** Start of Exercise materials **

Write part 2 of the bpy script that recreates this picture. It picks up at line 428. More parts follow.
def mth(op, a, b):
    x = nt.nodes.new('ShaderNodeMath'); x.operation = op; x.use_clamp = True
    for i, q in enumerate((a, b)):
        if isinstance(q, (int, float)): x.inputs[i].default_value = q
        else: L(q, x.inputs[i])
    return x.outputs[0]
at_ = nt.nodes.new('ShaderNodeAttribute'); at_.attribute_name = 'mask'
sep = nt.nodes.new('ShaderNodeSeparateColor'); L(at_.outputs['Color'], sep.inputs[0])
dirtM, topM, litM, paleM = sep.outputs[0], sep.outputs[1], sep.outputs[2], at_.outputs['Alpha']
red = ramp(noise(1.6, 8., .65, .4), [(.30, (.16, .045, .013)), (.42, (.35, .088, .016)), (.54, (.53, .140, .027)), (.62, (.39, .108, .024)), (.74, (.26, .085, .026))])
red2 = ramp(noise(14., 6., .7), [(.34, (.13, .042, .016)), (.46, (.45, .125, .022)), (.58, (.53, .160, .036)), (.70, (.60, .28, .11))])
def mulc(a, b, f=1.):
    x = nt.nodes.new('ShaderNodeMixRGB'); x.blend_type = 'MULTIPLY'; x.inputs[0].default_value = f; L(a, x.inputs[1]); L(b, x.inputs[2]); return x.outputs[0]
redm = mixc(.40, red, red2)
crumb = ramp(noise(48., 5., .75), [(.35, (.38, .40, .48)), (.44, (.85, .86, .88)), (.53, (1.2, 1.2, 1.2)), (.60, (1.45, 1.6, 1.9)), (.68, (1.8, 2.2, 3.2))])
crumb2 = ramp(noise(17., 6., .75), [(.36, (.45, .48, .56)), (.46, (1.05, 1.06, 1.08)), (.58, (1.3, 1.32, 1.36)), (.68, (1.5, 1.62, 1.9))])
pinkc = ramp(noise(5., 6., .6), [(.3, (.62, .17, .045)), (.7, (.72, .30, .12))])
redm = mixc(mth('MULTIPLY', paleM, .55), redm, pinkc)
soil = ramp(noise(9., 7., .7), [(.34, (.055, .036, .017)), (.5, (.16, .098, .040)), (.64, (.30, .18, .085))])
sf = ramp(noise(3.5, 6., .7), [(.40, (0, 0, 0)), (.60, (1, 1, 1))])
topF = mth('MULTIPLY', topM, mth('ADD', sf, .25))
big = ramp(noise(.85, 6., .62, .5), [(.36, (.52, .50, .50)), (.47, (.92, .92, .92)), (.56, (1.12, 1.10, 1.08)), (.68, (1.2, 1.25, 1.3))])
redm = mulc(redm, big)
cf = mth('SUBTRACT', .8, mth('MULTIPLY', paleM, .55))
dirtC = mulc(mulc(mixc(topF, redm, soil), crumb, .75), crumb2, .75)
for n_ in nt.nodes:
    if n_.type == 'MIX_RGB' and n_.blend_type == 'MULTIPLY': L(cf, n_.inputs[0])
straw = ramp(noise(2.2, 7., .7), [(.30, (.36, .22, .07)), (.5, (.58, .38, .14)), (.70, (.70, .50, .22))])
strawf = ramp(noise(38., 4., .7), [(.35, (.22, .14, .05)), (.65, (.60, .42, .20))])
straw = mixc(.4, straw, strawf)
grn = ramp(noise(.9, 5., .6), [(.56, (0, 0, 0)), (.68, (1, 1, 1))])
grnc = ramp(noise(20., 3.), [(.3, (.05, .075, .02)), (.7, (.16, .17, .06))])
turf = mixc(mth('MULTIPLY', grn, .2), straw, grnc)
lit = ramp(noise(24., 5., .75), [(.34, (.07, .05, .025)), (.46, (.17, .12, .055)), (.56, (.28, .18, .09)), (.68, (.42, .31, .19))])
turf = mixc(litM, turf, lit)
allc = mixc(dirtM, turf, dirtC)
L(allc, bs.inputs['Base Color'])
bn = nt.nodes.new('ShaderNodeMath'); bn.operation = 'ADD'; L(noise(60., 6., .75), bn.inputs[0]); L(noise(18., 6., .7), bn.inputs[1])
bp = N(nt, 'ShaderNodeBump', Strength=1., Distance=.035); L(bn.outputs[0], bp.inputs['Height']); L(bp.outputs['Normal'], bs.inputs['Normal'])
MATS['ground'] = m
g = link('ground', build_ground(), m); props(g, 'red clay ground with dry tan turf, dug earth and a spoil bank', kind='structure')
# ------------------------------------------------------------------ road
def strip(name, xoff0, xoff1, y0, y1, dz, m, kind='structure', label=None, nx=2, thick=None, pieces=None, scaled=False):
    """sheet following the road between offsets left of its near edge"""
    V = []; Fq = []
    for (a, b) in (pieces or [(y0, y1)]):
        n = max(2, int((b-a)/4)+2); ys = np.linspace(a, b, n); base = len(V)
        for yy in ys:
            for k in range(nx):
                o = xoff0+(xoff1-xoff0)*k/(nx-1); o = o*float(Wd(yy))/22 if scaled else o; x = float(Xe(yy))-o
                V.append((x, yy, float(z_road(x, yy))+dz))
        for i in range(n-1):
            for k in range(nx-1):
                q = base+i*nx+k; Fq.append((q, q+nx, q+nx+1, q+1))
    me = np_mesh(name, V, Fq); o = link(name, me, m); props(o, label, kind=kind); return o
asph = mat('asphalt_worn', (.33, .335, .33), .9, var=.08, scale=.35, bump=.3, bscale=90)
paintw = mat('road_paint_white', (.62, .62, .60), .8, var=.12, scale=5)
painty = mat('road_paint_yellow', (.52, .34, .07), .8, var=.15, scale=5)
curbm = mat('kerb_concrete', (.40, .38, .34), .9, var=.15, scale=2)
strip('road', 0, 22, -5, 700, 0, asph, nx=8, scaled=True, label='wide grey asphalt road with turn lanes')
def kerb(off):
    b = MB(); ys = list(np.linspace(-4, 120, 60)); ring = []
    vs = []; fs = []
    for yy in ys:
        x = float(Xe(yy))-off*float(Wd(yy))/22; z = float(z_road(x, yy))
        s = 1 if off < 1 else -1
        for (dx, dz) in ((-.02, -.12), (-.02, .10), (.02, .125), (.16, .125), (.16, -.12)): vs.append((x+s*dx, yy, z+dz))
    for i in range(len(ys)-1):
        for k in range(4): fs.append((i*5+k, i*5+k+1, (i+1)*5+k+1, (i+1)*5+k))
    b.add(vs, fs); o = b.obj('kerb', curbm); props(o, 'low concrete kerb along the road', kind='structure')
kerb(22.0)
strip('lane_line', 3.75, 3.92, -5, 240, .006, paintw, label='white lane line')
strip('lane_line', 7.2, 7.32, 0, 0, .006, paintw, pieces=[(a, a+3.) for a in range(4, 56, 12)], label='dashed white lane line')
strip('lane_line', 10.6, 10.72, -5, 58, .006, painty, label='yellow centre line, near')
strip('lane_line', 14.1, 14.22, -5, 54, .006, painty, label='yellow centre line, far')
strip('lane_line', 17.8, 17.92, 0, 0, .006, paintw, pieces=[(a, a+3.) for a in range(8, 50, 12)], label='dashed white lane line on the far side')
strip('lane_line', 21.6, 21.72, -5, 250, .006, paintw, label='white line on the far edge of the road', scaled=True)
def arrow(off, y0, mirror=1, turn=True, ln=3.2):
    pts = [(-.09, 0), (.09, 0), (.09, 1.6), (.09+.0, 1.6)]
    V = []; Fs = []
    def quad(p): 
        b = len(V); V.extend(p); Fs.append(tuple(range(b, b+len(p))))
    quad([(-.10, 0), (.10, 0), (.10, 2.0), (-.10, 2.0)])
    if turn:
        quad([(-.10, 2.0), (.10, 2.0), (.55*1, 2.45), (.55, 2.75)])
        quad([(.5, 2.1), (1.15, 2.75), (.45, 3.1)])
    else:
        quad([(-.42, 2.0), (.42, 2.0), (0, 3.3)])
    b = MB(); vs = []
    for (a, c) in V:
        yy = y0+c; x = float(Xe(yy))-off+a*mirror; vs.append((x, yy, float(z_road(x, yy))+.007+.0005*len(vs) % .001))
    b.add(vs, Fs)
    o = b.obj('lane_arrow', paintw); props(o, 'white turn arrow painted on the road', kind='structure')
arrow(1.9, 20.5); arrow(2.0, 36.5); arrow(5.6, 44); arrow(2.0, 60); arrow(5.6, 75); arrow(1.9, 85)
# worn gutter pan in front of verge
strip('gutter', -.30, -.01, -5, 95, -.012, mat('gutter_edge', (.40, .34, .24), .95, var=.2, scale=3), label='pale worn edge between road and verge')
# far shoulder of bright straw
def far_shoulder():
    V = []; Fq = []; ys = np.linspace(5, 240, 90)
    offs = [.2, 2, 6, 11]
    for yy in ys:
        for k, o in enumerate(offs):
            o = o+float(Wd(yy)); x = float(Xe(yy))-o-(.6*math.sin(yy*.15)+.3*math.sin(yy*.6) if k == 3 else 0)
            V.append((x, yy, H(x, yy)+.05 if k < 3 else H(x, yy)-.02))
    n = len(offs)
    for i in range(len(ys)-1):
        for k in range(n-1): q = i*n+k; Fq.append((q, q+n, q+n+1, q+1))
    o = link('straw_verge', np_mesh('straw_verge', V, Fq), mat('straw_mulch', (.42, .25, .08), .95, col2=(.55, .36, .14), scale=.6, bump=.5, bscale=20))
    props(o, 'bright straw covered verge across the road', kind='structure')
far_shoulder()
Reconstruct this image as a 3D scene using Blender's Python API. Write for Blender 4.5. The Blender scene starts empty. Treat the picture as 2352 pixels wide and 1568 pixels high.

** End of Exercise materials **

Written problem: Print the lines from the line with "(.60, (1, 1, 1))])" to the line with "allc = mixc(dirtM, turf, dirtC)" exactly, and print nothing else. Both of those lines are included.

Reply:
sf = ramp(noise(3.5, 6., .7), [(.40, (0, 0, 0)), (.60, (1, 1, 1))])
topF = mth('MULTIPLY', topM, mth('ADD', sf, .25))
big = ramp(noise(.85, 6., .62, .5), [(.36, (.52, .50, .50)), (.47, (.92, .92, .92)), (.56, (1.12, 1.10, 1.08)), (.68, (1.2, 1.25, 1.3))])
redm = mulc(redm, big)
cf = mth('SUBTRACT', .8, mth('MULTIPLY', paleM, .55))
dirtC = mulc(mulc(mixc(topF, redm, soil), crumb, .75), crumb2, .75)
for n_ in nt.nodes:
    if n_.type == 'MIX_RGB' and n_.blend_type == 'MULTIPLY': L(cf, n_.inputs[0])
straw = ramp(noise(2.2, 7., .7), [(.30, (.36, .22, .07)), (.5, (.58, .38, .14)), (.70, (.70, .50, .22))])
strawf = ramp(noise(38., 4., .7), [(.35, (.22, .14, .05)), (.65, (.60, .42, .20))])
straw = mixc(.4, straw, strawf)
grn = ramp(noise(.9, 5., .6), [(.56, (0, 0, 0)), (.68, (1, 1, 1))])
grnc = ramp(noise(20., 3.), [(.3, (.05, .075, .02)), (.7, (.16, .17, .06))])
turf = mixc(mth('MULTIPLY', grn, .2), straw, grnc)
lit = ramp(noise(24., 5., .75), [(.34, (.07, .05, .025)), (.46, (.17, .12, .055)), (.56, (.28, .18, .09)), (.68, (.42, .31, .19))])
turf = mixc(litM, turf, lit)
allc = mixc(dirtM, turf, dirtC)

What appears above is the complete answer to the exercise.